Intellektuelle, deren Latein heute auf Martin Walsers Gefühle und Bohrers Kategorien beschränkt ist, werden, ob von den Prozessen der Vereinigung überholt oder nicht, bald vielleicht im Glanz, aber doch recht häßlich dastehen – im Sinn des Mottos von Konrad. Dagegen wäre zu empfehlen, weiter an Alternativen zu arbeiten, neue Korrektive zu benennen, „Konflikte wachzuhalten“ (Nossack) und die Utopie des Endsiegs des westlichen Lebensmodells mit Hinweisen auf Rückseiten und Kosten des Modells zu stören. Zu erinnern, daß die Revolution in der DDR eine bürgerliche war, doch mit Regeln und Zielen der Grünen beziehungsweise des Protestantismus, also mit Folgen. (Sarah Kirsch im November: „Es muß die Revolution eine Grüne ja sein, weil sonst alles Denken und Handeln umsonst ist.“)

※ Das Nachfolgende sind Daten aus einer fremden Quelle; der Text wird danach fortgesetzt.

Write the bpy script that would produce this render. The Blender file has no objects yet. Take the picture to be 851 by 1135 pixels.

Ja, muß. Ja, wenn. Wären nur einige der eben in der DDR erworbenen Tugenden und Praktiken hierzulande üblich, fiele vielleicht auf, wer hier etwas zu verschweigen hat. Der moralische Rigorismus wäre, westwärts expandierend, nicht gerade systemerhaltend. Also wurde er national eingedickt.

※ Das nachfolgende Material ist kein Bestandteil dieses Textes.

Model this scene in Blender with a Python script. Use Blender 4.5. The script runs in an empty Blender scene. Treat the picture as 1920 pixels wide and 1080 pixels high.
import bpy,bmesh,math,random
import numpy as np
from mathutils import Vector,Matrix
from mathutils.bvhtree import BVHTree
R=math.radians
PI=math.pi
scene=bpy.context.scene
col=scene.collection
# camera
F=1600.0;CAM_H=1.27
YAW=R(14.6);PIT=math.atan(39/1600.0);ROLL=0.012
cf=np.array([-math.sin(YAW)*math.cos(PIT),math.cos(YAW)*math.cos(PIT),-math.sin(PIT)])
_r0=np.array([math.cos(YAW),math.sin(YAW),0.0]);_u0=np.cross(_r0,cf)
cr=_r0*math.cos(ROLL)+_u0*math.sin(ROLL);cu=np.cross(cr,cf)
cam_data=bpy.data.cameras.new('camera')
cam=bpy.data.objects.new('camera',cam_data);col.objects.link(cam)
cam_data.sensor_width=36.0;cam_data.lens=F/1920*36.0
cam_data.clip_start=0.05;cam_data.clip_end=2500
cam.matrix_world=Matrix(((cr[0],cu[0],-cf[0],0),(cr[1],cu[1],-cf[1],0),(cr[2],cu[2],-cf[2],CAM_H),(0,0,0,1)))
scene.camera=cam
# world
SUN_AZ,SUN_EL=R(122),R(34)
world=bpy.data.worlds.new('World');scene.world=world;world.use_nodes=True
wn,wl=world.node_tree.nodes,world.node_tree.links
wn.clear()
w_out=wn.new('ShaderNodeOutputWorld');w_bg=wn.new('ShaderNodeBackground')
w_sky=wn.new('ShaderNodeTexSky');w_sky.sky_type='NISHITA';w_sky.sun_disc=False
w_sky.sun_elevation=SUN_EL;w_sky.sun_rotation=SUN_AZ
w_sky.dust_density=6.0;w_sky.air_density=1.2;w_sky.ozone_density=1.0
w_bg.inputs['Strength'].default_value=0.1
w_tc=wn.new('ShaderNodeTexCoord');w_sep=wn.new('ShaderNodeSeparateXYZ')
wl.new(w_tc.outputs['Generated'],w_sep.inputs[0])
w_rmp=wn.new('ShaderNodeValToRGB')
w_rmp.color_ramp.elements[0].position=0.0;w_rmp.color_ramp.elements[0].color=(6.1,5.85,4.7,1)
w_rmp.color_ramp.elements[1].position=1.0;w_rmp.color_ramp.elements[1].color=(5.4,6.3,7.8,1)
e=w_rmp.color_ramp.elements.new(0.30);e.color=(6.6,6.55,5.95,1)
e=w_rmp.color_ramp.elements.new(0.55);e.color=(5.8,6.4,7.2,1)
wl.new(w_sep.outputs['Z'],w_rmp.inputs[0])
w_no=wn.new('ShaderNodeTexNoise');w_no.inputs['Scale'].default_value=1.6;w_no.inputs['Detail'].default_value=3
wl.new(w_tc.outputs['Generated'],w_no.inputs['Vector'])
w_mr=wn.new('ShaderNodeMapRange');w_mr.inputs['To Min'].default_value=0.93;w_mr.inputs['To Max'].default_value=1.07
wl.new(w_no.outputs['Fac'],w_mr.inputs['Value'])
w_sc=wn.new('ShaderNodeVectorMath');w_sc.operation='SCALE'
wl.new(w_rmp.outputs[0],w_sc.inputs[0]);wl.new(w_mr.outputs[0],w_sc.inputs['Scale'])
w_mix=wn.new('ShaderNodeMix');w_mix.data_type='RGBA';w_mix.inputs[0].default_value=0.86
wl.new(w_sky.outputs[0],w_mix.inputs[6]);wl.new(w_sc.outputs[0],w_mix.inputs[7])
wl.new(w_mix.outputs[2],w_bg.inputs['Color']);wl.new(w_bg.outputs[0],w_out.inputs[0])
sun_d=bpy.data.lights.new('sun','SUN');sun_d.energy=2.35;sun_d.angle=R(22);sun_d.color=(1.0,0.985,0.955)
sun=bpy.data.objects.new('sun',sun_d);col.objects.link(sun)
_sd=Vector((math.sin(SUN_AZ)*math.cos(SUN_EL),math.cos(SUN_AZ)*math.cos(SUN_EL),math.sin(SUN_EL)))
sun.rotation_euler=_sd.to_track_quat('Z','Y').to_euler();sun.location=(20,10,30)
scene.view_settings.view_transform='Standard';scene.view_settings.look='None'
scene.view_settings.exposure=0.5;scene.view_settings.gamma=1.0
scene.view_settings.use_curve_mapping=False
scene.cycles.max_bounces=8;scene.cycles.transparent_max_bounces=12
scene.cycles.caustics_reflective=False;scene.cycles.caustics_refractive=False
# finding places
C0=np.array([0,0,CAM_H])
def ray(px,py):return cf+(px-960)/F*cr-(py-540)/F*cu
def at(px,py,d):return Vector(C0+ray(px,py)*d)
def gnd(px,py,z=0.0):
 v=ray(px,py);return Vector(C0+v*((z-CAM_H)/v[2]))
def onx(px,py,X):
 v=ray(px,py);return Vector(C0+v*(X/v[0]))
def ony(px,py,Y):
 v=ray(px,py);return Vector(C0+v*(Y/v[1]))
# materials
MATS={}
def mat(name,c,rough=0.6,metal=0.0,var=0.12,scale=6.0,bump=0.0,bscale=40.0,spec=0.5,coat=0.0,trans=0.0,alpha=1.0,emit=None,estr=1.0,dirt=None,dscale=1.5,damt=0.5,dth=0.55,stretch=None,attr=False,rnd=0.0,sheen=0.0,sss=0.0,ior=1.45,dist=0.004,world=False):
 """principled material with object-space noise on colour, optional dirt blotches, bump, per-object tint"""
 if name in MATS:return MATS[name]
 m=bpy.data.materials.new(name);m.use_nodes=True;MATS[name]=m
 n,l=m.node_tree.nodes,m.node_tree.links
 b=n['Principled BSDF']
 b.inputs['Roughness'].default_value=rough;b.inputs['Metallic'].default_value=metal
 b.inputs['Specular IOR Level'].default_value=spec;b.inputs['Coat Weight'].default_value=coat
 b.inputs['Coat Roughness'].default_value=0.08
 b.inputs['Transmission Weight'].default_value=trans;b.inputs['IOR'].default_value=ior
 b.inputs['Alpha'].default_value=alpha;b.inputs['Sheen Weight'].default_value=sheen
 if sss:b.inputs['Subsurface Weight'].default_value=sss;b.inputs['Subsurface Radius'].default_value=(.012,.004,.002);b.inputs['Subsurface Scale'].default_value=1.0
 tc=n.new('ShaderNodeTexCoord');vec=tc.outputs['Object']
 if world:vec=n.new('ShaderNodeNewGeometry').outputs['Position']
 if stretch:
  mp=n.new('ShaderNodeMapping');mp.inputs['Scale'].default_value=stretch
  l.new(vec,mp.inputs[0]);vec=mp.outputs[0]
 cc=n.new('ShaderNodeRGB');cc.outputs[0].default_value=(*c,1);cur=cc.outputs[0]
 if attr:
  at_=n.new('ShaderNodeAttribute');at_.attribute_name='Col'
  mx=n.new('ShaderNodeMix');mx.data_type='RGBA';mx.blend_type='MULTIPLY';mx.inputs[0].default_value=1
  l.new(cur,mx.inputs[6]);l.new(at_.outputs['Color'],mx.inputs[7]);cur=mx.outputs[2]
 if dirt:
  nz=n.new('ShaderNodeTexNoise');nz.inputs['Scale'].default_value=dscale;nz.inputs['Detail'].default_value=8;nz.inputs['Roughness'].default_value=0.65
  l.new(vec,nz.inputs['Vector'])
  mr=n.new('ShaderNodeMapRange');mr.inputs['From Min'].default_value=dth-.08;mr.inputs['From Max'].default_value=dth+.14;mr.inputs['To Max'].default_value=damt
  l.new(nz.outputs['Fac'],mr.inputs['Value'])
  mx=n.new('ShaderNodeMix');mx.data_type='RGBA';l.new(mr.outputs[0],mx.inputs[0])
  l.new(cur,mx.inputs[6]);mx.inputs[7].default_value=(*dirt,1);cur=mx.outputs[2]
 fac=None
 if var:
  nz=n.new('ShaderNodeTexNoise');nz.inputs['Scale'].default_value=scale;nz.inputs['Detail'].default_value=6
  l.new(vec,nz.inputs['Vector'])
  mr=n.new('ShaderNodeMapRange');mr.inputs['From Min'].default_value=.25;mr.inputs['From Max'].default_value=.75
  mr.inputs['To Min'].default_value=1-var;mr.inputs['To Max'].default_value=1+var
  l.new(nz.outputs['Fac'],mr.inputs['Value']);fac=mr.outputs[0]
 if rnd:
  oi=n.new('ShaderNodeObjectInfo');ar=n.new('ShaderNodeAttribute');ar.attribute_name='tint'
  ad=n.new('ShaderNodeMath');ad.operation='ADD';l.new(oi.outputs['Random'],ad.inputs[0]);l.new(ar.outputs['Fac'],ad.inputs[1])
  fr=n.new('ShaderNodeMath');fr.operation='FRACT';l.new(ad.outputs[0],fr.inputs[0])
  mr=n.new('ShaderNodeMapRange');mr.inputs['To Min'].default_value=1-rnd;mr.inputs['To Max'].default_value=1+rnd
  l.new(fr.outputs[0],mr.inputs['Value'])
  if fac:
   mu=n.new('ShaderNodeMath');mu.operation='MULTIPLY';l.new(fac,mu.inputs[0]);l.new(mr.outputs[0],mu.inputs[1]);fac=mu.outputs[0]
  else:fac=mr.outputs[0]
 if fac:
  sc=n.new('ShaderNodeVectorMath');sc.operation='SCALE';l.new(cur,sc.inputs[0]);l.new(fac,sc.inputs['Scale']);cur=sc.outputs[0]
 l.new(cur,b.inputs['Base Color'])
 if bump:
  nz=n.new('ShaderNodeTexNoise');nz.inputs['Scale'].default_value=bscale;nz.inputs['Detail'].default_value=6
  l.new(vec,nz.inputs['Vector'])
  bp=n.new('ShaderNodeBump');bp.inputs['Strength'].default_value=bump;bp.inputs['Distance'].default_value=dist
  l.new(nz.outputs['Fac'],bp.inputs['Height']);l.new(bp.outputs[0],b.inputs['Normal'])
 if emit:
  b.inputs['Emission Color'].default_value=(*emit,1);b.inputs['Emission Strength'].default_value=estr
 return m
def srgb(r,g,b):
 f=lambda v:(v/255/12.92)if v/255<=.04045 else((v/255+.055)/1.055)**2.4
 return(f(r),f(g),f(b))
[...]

Die Befreiung der Menschen in Osteuropa und der DDR bedeuten auch für die Linken hierzulande eine Befreiung. Vom Druck der Tatsachen eines betrügerischen Sozialismus entlastet, können sie aufatmen. Das Ende der Bevormundungen, der falschen Autoritäten und Fronten, die Entmystifizierung der Begriffe, was für eine Chance!
Die Befreiung unserer Nachbarländer hat das eher pessimistisch grundierte Menschenbild aufgehellt (auch wenn zu fürchten ist, daß es sich durch Nationalismus, Kirche, bleibende Armut bald wieder eindunkelt). Dies ist erst noch zu erfassen, durch Offenheit, Respekt, Hinhören. Diese Offenheit darf nicht mit neuen Denkmustern zugeschüttet werden, weder von rechts noch von links. Aber sie wird zugeschüttet, derzeit fleißig von rechts. Der Linken mag es vorerst genügen, wenn ein starkes historisches, ethisches, ökologisches Bewußtsein wirksam bleibt, das über die deutschen und europäischen Kirch- und Bankentürme hinausreicht. Nur eins scheint sicher: Je mehr die Dissidenten des Ostens Erfolg haben, desto wichtiger werden die Dissidenten des Westens.